(Available data)
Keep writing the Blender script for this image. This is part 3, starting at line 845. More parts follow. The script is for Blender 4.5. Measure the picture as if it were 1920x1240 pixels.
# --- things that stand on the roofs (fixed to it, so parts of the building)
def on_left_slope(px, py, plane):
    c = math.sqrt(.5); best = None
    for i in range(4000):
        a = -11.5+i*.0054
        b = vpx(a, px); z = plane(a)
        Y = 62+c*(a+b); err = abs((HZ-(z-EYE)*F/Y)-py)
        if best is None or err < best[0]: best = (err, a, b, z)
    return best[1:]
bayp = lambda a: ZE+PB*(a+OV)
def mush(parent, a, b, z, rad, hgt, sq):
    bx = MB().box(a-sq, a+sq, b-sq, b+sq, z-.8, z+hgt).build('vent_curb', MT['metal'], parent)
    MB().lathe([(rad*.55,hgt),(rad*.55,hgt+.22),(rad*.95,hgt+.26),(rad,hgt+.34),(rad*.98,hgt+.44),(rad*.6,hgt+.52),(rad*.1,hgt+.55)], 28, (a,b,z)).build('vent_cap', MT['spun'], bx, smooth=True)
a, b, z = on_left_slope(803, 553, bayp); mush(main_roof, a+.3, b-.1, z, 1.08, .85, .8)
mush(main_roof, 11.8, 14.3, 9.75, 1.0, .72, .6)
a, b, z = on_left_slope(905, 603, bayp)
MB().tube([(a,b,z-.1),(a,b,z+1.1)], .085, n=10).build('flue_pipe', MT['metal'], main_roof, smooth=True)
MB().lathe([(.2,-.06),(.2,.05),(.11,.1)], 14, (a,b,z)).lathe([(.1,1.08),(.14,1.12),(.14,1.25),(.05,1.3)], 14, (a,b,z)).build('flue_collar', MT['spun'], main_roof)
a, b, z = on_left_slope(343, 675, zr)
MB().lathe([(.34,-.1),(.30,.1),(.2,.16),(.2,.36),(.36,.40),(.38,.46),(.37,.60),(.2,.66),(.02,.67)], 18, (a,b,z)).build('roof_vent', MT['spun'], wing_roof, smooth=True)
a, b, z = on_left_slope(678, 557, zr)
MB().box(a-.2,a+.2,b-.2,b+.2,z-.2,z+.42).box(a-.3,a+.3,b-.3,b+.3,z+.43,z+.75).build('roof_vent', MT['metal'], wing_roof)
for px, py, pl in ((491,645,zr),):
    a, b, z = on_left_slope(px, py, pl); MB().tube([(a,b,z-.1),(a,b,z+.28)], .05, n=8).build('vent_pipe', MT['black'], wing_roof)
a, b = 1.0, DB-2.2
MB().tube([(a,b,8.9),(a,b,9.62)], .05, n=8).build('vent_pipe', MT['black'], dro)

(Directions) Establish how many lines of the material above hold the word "parts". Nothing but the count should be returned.

(The reply) 2